The annual award is aimed at younger journalists towards the start of their careers. Mr McIlhagga beat an impressive range of applicants with his proposal for reports on wildfires and their impact on the Mexican border.
The prize was established in memory of Rupert Cornwell, the distinguished foreign correspondent and writer who died seven years ago. The goal is to help fund a suitable journalistic project in any of the broad regions Cornwell spent much of his career covering – North America, Europe and the Soviet Union.
The £5,000 prize is supported by The Independent and is awarded by the Rupert Cornwell Trust.
“I’m very happy to have been awarded the Rupert Cornwell Prize. We need more quality reportage and writing in the journalism sector. Rupert’s long and storied career was exemplary in this sense. I’m honoured to win a prize named after him. I look forward to spending a significant amount of time reporting on Mexico,” Mr McIlhagga said.
On behalf of the judges and the trust, Cornwell’s widow Susan, a former US Congressional correspondent for Reuters, praised Mr McIlhagga’s “detailed and well-written” proposal about the political and migratory polycrisis that wildfire is causing in northern and southern Mexico.

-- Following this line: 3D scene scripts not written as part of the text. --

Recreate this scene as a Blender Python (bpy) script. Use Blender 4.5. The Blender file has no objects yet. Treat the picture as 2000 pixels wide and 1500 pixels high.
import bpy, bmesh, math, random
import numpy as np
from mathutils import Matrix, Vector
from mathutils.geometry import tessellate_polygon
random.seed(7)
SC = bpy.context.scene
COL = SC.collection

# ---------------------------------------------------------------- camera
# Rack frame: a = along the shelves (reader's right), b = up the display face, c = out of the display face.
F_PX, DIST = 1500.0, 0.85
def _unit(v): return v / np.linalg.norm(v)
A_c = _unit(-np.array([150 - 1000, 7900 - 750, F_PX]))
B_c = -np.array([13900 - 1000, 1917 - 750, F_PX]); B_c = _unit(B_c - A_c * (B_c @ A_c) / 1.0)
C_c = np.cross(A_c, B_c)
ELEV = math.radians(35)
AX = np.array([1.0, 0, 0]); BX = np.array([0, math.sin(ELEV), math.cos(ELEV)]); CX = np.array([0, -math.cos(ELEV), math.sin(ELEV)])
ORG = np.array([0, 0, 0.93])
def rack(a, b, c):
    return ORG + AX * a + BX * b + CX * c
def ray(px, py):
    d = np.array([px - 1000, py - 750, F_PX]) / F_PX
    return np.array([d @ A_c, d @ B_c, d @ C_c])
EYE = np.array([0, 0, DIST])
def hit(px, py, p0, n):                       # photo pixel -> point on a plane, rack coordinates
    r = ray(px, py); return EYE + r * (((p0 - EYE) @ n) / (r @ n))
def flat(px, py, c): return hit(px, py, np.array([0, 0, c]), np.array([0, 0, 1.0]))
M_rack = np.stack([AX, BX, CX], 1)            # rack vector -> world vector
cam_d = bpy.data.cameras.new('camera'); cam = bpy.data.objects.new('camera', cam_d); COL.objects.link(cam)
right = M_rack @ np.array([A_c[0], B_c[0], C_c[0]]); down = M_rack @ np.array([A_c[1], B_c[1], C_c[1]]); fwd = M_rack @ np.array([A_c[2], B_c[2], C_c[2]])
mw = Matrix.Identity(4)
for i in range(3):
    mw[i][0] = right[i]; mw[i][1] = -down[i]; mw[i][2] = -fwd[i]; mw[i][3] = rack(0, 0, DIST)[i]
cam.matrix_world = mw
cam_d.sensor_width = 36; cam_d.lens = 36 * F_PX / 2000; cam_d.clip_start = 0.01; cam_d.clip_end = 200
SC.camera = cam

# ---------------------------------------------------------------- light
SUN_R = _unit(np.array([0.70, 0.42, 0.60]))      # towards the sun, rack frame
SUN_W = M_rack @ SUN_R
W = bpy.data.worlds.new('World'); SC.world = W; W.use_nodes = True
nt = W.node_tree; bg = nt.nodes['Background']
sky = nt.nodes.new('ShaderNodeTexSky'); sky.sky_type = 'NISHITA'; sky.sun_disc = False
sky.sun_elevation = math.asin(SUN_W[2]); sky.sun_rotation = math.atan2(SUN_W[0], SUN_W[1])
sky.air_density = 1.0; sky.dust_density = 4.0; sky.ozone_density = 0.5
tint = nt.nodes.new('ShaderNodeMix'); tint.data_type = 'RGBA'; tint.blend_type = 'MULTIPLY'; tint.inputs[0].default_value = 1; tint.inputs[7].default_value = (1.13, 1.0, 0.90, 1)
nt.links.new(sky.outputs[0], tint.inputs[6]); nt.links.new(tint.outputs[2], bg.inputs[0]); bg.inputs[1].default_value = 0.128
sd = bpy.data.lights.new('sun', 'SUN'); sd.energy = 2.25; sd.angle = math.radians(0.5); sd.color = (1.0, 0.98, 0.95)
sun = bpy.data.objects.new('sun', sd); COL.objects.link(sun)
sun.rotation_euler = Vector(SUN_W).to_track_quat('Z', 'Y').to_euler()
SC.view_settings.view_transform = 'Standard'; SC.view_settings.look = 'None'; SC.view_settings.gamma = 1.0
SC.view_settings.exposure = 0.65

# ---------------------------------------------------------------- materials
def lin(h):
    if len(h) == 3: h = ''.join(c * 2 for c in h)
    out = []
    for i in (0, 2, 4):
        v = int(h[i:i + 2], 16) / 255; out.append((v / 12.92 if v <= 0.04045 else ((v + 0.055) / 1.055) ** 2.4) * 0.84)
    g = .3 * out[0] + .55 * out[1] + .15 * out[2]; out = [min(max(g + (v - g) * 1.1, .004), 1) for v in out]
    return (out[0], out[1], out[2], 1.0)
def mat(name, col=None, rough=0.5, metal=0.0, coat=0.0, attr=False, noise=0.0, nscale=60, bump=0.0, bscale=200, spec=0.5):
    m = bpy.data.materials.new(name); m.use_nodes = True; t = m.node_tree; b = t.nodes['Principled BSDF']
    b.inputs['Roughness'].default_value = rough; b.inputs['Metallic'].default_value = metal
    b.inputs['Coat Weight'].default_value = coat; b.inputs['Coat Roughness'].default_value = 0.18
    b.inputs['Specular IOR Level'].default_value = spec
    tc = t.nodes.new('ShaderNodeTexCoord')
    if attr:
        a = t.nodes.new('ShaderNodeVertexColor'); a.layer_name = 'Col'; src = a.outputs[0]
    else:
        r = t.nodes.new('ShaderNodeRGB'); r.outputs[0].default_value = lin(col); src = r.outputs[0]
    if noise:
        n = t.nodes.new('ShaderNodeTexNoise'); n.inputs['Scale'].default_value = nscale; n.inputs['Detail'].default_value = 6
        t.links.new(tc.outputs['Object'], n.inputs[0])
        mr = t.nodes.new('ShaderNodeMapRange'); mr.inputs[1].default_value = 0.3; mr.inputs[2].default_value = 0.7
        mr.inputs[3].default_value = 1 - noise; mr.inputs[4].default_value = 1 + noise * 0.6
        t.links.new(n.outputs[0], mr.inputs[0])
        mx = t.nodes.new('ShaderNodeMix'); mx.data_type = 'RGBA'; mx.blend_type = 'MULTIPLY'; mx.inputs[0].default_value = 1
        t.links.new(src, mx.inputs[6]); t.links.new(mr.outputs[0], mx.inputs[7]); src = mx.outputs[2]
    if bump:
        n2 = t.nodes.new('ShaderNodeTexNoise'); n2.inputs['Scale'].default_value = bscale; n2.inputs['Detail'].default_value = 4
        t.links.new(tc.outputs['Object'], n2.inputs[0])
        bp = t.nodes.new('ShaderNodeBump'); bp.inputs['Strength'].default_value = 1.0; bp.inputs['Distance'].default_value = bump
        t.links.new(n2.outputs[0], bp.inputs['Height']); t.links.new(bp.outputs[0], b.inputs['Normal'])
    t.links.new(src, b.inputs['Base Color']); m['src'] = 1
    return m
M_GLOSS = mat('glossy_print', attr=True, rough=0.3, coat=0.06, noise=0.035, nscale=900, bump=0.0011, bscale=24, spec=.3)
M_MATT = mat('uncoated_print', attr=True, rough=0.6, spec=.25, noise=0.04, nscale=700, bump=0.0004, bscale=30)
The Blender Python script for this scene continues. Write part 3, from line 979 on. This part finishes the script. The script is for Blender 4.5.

“The judges felt that Samuel is a skilled writer who has demonstrated the ability to ferret out complex, untold stories. We were impressed with his earlier reporting about topics ranging from libertarian cowboys in California’s militia towns to regeneration in downtown Cairo. He is a very worthy winner with a bright future.”
Mr McIlhagga has contributed to Unherd, The Financial Times, The National, and Jacobin, among others.
In a competition which attracted a high calibre of candidates, the judges also commended Nimra Shahid for her strong proposal about activists opposing a hydrogen hub project planned for the mid-Atlantic region of the United States.
Rupert Cornwell was one of the most elegant of writers in recent times, and embodied the pioneering spirit of The Independent when he joined as one of its first recruits in 1986. He remained one of its most eloquent voices, writing for the title until his death in 2017.
From his reports for the Financial Times in Rome to years at The Independent chronicling the decline of the USSR, and on to the Trump phenomenon in the United States, he was a source of inspiration for his colleagues and now for a new generation of writers.